Petitioner testified that, on the evening of May 6, 2016, respondent became irate that her vacuum cleaner was not working well and, in her rage, threw it down some stairs.  Petitioner stated that respondent then became upset with her about the condition of the home and, during a confrontation in the kitchen, threw a coffee mug in her direction.  Petitioner testified that she avoided contact with the mug, which hit a door and broke, by moving to the side and that, had she not done so, it would have hit her in the face.  According to petitioner, her encounter with respondent was an “intimidating situation.”  Although respondent testified that she did not throw a mug at petitioner, Family Court expressly found that she was not a credible witness.  According due deference to Family Court's assessment of credibility (see Matter of Lynn TT. v. Joseph O., 129 AD3d at 1131;  Matter of Sharyn PP. v.

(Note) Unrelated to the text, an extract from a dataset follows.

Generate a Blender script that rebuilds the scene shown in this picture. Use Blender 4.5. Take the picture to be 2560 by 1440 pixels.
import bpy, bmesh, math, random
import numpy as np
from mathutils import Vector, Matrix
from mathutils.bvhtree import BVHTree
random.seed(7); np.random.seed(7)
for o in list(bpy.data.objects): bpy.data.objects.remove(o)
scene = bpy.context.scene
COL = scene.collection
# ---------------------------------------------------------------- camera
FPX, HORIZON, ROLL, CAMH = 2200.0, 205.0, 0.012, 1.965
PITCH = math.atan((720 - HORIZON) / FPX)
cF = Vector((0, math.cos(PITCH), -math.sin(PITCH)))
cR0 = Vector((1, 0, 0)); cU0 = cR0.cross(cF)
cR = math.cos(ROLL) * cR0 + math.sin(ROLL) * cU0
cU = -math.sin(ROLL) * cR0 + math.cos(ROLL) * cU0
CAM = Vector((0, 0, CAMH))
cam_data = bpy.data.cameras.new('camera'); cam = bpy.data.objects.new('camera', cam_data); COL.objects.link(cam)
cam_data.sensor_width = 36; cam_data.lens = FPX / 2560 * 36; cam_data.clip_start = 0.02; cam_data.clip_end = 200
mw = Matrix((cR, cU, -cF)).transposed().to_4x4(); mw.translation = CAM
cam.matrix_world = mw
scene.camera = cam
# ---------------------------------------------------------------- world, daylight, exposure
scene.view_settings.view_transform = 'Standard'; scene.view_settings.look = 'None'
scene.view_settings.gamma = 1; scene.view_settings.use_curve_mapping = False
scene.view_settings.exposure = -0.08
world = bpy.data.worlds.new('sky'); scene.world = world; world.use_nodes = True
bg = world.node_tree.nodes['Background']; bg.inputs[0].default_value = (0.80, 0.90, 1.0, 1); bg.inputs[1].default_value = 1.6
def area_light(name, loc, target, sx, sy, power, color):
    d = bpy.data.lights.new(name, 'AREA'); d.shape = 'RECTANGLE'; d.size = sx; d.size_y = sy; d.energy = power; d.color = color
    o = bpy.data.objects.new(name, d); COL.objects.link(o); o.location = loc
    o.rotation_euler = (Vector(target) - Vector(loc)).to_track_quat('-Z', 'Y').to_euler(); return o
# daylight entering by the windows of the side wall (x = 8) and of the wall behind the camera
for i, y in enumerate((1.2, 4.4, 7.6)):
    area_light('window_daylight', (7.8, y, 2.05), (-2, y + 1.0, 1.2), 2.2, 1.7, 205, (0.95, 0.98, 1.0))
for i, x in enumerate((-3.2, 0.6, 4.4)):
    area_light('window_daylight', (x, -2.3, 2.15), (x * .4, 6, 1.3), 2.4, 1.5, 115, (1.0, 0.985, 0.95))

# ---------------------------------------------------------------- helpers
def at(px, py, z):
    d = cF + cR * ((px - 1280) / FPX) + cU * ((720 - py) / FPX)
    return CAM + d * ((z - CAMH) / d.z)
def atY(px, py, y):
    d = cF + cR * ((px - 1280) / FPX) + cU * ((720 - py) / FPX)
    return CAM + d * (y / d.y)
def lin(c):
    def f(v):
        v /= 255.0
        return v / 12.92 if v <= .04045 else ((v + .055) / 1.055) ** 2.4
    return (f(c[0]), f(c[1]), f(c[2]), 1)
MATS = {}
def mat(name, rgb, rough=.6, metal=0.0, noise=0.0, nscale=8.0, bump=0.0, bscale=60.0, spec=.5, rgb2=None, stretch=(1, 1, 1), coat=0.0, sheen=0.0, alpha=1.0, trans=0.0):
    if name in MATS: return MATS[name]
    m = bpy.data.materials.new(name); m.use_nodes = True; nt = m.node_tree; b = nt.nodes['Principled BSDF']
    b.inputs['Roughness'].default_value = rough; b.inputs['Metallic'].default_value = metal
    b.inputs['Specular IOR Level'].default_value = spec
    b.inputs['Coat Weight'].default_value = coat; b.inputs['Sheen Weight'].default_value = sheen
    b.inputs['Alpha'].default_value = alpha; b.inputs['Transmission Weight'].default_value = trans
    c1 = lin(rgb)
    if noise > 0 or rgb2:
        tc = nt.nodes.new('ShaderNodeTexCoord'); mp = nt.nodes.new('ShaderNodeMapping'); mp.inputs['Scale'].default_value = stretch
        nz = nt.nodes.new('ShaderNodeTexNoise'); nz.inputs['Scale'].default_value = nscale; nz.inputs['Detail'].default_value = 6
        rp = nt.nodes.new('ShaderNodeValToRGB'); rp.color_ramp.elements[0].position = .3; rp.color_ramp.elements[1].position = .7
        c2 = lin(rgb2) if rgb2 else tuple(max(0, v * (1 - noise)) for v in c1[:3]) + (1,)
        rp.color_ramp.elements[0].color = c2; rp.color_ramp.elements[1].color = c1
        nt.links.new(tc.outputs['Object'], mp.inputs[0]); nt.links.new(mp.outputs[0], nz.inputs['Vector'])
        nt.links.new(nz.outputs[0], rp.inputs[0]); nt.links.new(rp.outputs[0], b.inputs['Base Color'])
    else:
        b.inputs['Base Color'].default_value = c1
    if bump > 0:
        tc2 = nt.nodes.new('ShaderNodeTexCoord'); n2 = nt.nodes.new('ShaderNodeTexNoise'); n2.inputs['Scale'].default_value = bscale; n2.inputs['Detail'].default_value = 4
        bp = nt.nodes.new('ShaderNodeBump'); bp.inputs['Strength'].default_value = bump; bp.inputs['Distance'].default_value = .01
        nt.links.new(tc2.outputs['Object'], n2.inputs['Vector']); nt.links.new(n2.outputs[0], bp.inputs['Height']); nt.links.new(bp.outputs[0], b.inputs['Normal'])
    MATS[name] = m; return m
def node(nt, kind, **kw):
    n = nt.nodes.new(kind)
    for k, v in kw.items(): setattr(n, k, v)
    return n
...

Richard QQ., 83 AD3d 1140, 1142 [2011] ), we agree with Family Court that petitioner's testimony established, by a preponderance of the evidence, that respondent committed the family offense of menacing in the third degree (see Penal Law § 120.15;  Matter of King v. King, 150 AD3d 1116, 1117 [2017];  cf. Matter of Marie K., 19 AD3d at 150).

Petitioner further testified that, the following morning, on May 7, 2016, a caseworker from Child Protective Services came to respondent's residence to inquire about an altercation that had reportedly occurred the prior evening.  Petitioner stated that, after the caseworker left, respondent accused her of making the report and that she thereafter left respondent's home.  Petitioner testified that, in the days that followed, respondent sent her numerous unsettling text messages—which were admitted into evidence—accusing her of contacting Child Protective Services, stealing respondent's old cell phone, Social Security card and checkbook, and impersonating respondent.  In these text messages, which were sent from either respondent's personal cell phone or business cell phone, respondent often denigrated petitioner and threatened that police officers were going to arrest her.  In one message, respondent stated, “You are a filthy human being and the police will punish you just like they punished your mother.”  Petitioner asserted that, although she did not ask respondent to stop sending her text messages, she contacted her phone company and requested that both respondent's personal and business telephone numbers be blocked.  According to petitioner, the allegations that respondent made against her were “inflammatory” and “despicable,” the threats of police involvement “were absolutely terrifying” and the content of the numerous text messages over a span of several days caused her to be “alarmed.”  Considering the foregoing evidence, and deferring to Family Court's credibility determinations, petitioner established, by a preponderance of the evidence, that respondent committed the family offense of harassment in the second degree (see Matter of Angelique QQ. v. Thomas RR., 151 AD3d 1322, 1323–1324 [2017];  Matter of Marianna K. v. David K., 145 AD3d 1361, 1362–1363 [2016] ).  Accordingly, we will not disturb Family Court's determinations.

To the extent that we have not addressed all of respondent's arguments, they have been examined and found to be lacking in merit.

ORDERED that the order is affirmed, without costs.


1.   Although the order of protection from which respondent appeals expired by its own terms in October 2017, the appeal is not moot given “the ‘enduring legal and reputational consequences' that may flow from a contested order of protection” (Matter of Rogers v. Phillips, 138 AD3d 1183, 1183 n [2016], quoting Matter of Veronica P. v. Radcliff A., 24 NY3d 668, 673 [2015];  see Matter of Elizabeth X. v. Irving Y., 132 AD3d 1100, 1101 [2015] ).

2.   The parties also disagreed as to whether their arrangement contemplated the payment of any additional compensation to petitioner;  petitioner testified that it did, while respondent testified that it did not.

Clark, J.

Peters, P.J., Garry, Aarons and Pritzker, JJ., concur.